I was a very naughty last week. But then, I have had precious few opportunities to behave badly of late and there was probably an element of making up for lost time.
Like most of the people who have been fortunate enough to hold on to their jobs during the financial carnage, I’ve been keeping my head down, both at work and after hours.
But as the bear markets showed remarkable signs of life last week, aka the “sucker’s rally,” my colleagues and I felt the urge to celebrate with a night of pre-crunch- style debauchery.
In the boom times, nights out with my City mates usually meant ordering some £700 bottle of Vodka, getting a table at Boujis or 50 St. James, losing one or two articles of clothing and not remembering much about it the next day.
But it had been a different story the last time a big group of us went out last autumn. With Christmas parties being cancelled and expenses slashed, even my gainfully employed City friends seemed reluctant to go for it - their decadent spirits having evaporated along with their bonuses.

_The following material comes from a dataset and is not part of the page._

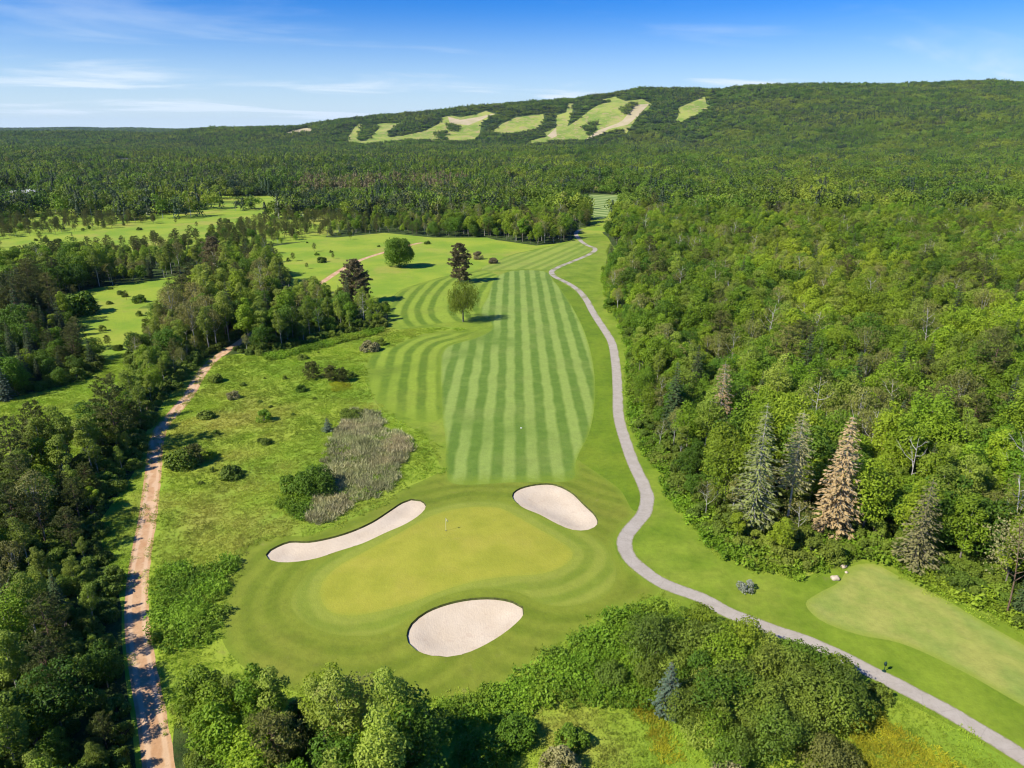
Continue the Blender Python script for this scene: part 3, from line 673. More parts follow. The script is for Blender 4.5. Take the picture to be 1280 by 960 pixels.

My most vivid recollection of that night was twenty-five of us leaning against the bar, splitting a bottle of gin, watching some Arabian prince and his party sit at OUR table and order ten magnums.
Thankfully, the sucker's rally had done a lot for morale and the group of us, mostly guys, started our evening in what’s known as the “Viagra triangle”- a cluster of City bars that are situated within the triangle connecting tube stations St. Paul’s, Bank, and Liverpool Street - that are full of old bankers on, yes, Viagra.
Predictably enough, we ended up in a strip club. Not my choice, but, as any City Girl will tell you, spending the good part of a night out with City Boys in a room full of women wearing nothing but G-strings is an occupational hazard.
The strippers rarely bothered me, naturally, because I'm not good for a tip. I always find it disturbing, however, that most of the girls are my age, and look exactly like me – long hair, slim, big eyes. It filled me with sadness to think that these girls were forced by their circumstances to sell their bodies.
Servicing old men, making the rich “richer,” and compromising your morals pretty much summed up a hard day’s work for both strippers and bankers. Both our businesses had very little to do with delivering any real “goods,” instead selling the promise of something better. While my rainmaking antics may stop short of twirling naked around a pole, I still couldn’t help but wonder, what is worse: selling your body for a living, or selling your soul?
Screwing people for money is no job for a nice girl. But was my supposedly respectable City job less naughty than the dancers’ seedy ones? It disturbed me to think that strippers mirrored City Girls in ways beyond merely the physical.